U.S. Oil’s Four-week Winning Run is Hiding Signs of Weakness
While U.S. oil has been swept up in a global rally for the past four weeks on growing fears of a supply crunch, a closer look at the futures market signals American crude is weakening.
West Texas Intermediate futures in New York are set for a fourth weekly gain — the longest winning streak since January — yet they’re trading near the biggest discount in almost four months to global benchmark Brent crude in London. Moreover, the premium of near-term WTI contracts over those for later has slid to the least since June — indicating that a bullish market structure known as backwardation is fading.
While that may seem counter-intuitive at a time when concern is growing that higher Saudi and Russian output could reduce global emergency supplies, impending U.S. sanctions are taking out Iranian crude off the market and President Donald Trump is demanding lower prices, the futures are simply reflecting some situations specific to the American market.
U.S. output is booming — the nation is now among the top-three oil producers in the world — especially at inland shale fields. Yet, a pipeline bottleneck means not all of those supplies can be brought to the Gulf Coast, the location for most refineries and export terminals. Instead, they are getting stuck at the storage hub in Cushing, Okla., where stockpiles last week rose by the most since March. Nationwide inventories also jumped the most since March 2017.
Those swelling supplies are weighing on front-month futures of WTI, which were just 8 cents a barrel higher than the second-month contract at the close on Thursday. That compares with a premium of $2.55 in early July, which was the biggest since 2014.
Meanwhile, in Oklahoma, decreased activity was said to have been observed at a refinery that runs Cushing crude since Wednesday, meaning supplies may likely pile up further at the storage hub.

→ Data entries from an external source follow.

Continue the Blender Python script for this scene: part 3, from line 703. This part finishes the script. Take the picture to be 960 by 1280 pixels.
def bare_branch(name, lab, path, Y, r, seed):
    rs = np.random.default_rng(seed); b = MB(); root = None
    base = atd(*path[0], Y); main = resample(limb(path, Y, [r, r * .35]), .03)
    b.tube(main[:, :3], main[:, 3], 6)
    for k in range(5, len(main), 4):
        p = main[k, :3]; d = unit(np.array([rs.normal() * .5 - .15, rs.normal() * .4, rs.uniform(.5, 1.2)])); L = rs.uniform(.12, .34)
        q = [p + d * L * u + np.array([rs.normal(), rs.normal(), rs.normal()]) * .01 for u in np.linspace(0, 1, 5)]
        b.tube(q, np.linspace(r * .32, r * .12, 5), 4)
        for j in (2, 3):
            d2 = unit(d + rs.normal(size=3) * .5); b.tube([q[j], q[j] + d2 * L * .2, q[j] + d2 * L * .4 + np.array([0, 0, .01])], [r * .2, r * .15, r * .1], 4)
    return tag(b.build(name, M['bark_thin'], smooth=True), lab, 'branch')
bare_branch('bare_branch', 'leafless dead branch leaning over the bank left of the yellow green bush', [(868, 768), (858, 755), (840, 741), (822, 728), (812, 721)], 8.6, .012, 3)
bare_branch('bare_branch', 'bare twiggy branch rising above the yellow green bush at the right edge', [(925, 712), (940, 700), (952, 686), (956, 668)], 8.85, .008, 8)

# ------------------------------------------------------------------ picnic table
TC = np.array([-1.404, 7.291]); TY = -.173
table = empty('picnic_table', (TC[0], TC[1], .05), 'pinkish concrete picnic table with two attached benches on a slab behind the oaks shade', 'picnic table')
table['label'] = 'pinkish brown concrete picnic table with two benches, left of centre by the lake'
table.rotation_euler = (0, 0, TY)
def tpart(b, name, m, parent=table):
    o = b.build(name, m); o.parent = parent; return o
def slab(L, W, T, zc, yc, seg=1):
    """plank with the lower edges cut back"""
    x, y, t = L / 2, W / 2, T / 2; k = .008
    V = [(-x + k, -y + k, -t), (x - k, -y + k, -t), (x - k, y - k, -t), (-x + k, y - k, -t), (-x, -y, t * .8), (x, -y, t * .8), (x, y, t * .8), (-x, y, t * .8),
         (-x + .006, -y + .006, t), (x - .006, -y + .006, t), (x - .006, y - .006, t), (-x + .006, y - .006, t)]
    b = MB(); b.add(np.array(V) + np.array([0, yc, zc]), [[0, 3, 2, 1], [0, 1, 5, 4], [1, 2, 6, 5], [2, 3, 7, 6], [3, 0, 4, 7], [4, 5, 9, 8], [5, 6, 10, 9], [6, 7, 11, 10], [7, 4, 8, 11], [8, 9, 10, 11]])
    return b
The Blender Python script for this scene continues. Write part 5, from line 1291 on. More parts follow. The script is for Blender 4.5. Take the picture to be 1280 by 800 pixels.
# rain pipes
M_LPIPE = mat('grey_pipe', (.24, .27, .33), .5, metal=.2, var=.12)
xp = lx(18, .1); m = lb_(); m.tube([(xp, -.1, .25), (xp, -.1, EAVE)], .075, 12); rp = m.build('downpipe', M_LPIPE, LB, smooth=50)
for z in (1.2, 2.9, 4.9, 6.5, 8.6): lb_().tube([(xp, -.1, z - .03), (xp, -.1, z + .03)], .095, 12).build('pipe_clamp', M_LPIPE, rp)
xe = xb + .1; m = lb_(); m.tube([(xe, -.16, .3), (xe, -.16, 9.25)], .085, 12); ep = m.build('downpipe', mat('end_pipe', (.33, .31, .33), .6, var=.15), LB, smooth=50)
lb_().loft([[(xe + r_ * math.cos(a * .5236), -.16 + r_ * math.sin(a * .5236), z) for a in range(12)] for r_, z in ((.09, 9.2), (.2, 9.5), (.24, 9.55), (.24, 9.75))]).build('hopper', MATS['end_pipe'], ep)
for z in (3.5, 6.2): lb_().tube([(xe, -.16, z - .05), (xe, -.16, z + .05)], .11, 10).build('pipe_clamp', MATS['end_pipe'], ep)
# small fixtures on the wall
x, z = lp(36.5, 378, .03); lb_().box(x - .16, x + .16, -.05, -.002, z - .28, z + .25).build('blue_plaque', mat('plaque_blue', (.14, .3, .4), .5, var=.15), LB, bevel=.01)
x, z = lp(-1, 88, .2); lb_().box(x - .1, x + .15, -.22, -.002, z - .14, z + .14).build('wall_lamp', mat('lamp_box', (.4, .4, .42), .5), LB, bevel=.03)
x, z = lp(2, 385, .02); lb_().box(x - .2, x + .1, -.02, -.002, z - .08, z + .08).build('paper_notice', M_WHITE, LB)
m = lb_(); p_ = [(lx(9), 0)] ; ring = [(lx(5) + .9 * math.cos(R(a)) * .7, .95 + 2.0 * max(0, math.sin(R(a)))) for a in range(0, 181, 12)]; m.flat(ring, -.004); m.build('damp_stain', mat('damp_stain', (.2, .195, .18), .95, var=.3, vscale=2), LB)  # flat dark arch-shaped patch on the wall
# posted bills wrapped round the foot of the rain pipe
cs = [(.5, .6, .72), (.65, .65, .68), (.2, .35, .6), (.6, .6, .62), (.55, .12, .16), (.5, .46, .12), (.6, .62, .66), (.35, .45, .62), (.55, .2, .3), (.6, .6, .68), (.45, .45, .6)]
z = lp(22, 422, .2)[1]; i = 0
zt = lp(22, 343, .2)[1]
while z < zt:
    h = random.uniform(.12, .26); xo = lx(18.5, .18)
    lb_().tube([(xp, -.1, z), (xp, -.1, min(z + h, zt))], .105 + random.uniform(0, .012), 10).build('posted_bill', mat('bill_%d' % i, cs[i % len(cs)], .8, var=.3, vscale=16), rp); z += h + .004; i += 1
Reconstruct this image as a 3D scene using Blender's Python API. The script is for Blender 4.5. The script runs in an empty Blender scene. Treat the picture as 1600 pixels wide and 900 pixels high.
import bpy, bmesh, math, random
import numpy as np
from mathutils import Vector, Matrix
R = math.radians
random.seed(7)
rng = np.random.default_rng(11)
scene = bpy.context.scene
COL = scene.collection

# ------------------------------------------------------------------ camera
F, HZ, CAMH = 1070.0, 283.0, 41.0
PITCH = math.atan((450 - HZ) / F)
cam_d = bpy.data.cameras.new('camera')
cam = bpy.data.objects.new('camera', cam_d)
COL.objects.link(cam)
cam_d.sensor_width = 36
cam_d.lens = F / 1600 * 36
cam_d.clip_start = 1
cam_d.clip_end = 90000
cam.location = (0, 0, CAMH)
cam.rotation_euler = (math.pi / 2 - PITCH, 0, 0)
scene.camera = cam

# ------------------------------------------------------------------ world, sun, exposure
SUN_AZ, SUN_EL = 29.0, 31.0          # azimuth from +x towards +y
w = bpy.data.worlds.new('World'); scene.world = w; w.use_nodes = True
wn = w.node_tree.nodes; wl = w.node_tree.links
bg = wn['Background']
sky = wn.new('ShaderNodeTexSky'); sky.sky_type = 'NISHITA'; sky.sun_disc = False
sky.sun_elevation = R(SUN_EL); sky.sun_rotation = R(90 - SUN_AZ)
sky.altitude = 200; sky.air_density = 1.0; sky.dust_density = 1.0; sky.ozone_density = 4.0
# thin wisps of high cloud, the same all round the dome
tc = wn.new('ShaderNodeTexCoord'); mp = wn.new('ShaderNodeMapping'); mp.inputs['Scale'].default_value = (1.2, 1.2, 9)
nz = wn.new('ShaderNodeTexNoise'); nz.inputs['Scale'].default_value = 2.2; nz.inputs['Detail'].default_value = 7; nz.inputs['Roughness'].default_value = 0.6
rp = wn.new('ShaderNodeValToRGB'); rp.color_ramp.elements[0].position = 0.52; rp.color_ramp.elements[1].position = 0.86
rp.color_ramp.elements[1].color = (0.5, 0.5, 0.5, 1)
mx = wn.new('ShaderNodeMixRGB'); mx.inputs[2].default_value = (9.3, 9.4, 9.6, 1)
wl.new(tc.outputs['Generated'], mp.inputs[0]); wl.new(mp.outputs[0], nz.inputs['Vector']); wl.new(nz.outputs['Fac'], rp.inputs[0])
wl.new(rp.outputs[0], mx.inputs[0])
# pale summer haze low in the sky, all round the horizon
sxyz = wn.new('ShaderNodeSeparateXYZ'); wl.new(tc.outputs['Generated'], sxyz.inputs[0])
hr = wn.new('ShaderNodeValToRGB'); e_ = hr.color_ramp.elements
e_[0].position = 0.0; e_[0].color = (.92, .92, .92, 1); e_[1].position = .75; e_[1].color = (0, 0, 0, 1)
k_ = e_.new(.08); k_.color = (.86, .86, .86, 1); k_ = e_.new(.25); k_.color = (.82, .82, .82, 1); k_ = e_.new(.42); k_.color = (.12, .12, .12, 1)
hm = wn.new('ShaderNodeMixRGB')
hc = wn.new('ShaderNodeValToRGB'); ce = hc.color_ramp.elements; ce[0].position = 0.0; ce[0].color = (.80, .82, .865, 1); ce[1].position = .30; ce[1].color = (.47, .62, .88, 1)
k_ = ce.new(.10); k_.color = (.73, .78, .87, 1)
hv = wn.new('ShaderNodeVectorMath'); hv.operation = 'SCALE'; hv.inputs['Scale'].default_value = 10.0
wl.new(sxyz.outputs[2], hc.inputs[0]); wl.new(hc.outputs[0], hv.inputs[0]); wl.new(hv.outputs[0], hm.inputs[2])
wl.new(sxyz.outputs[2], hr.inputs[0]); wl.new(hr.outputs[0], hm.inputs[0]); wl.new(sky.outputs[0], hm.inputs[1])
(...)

Stockpiles at Cushing may grow to 70 million barrels by April from the current 20-million-barrel level, according to Citigroup Inc.
Brent, the benchmark for more than half of the world’s crude, is seen better supported as concerns linger that higher output from the Organization of Petroleum Exporting Countries and its allies won’t be enough to offset global supply losses. Major trading houses such as Trafigura Group and Mercuria Energy Group have heralded the return of crude to $100/bbl.
Brent for December settlement traded 38 cents higher at $84.96/bbl in London at 10:43 a.m. in London, with front-month futures poised for a fourth weekly increase, while WTI for November were up 51 cents at $74.84/bbl in New York.